## BEGIN

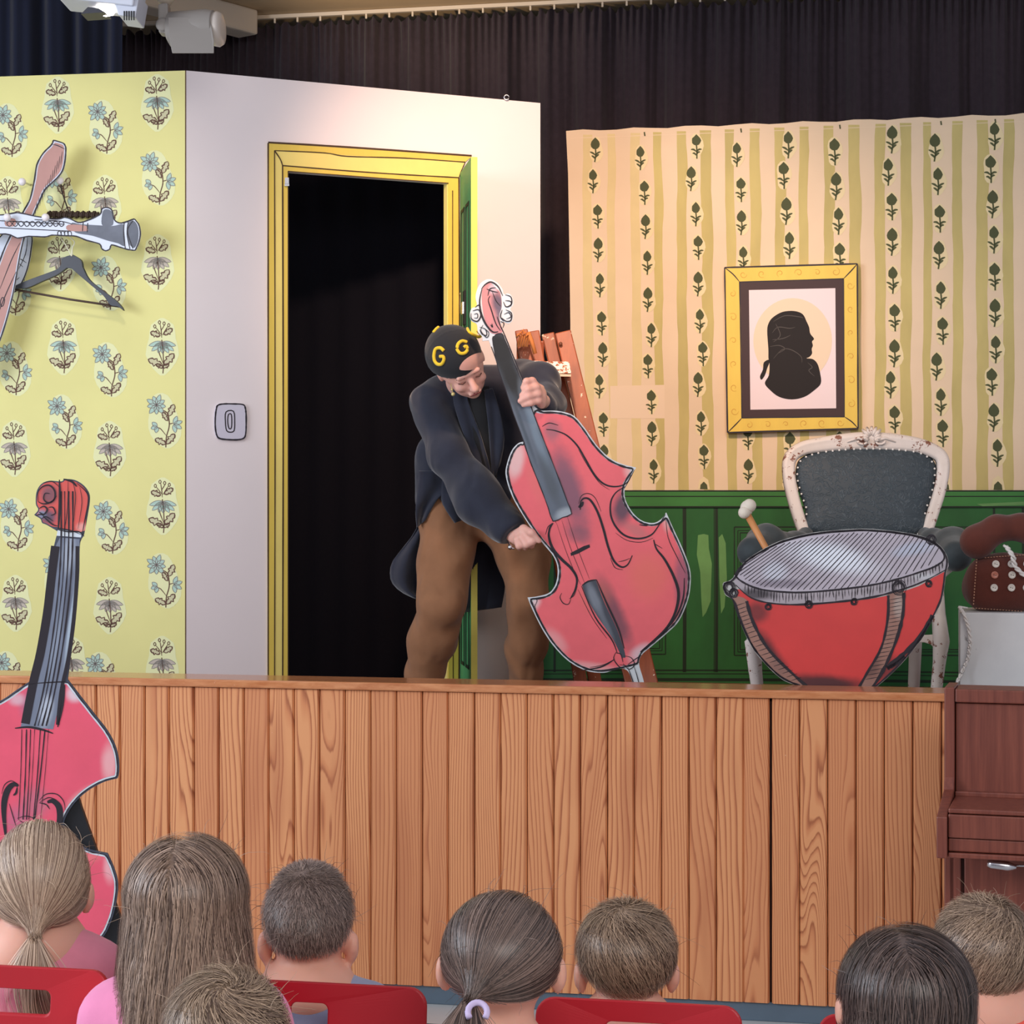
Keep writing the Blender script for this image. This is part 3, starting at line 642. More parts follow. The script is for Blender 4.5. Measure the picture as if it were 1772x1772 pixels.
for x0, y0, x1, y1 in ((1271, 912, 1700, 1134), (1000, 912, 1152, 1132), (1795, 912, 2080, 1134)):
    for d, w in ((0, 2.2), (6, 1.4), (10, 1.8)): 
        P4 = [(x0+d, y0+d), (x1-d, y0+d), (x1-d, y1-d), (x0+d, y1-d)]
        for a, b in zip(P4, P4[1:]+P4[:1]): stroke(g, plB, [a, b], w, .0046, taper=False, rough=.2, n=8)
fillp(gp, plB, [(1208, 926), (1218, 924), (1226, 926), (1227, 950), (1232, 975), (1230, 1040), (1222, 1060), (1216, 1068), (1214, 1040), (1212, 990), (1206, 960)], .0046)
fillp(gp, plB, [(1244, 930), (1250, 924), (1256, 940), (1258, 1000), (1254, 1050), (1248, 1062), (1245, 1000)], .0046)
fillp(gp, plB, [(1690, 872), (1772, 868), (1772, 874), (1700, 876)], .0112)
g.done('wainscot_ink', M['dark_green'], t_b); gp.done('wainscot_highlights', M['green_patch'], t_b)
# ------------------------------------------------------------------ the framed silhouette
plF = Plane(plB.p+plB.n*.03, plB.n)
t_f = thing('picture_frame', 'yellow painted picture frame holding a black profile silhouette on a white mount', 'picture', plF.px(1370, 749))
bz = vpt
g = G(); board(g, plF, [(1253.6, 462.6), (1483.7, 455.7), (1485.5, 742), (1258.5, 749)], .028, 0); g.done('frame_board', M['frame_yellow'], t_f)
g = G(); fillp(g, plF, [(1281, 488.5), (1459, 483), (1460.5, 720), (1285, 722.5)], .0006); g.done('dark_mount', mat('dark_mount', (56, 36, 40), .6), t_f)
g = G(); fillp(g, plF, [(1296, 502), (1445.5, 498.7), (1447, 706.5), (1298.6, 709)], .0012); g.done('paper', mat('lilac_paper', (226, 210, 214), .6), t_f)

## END

Given task.
Copy the material above exactly and drop the pictures.

Written reply.
Keep writing the Blender script for this image. This is part 3, starting at line 642. More parts follow. The script is for Blender 4.5. Measure the picture as if it were 1772x1772 pixels.
for x0, y0, x1, y1 in ((1271, 912, 1700, 1134), (1000, 912, 1152, 1132), (1795, 912, 2080, 1134)):
    for d, w in ((0, 2.2), (6, 1.4), (10, 1.8)): 
        P4 = [(x0+d, y0+d), (x1-d, y0+d), (x1-d, y1-d), (x0+d, y1-d)]
        for a, b in zip(P4, P4[1:]+P4[:1]): stroke(g, plB, [a, b], w, .0046, taper=False, rough=.2, n=8)
fillp(gp, plB, [(1208, 926), (1218, 924), (1226, 926), (1227, 950), (1232, 975), (1230, 1040), (1222, 1060), (1216, 1068), (1214, 1040), (1212, 990), (1206, 960)], .0046)
fillp(gp, plB, [(1244, 930), (1250, 924), (1256, 940), (1258, 1000), (1254, 1050), (1248, 1062), (1245, 1000)], .0046)
fillp(gp, plB, [(1690, 872), (1772, 868), (1772, 874), (1700, 876)], .0112)
g.done('wainscot_ink', M['dark_green'], t_b); gp.done('wainscot_highlights', M['green_patch'], t_b)
# ------------------------------------------------------------------ the framed silhouette
plF = Plane(plB.p+plB.n*.03, plB.n)
t_f = thing('picture_frame', 'yellow painted picture frame holding a black profile silhouette on a white mount', 'picture', plF.px(1370, 749))
bz = vpt
g = G(); board(g, plF, [(1253.6, 462.6), (1483.7, 455.7), (1485.5, 742), (1258.5, 749)], .028, 0); g.done('frame_board', M['frame_yellow'], t_f)
g = G(); fillp(g, plF, [(1281, 488.5), (1459, 483), (1460.5, 720), (1285, 722.5)], .0006); g.done('dark_mount', mat('dark_mount', (56, 36, 40), .6), t_f)
g = G(); fillp(g, plF, [(1296, 502), (1445.5, 498.7), (1447, 706.5), (1298.6, 709)], .0012); g.done('paper', mat('lilac_paper', (226, 210, 214), .6), t_f)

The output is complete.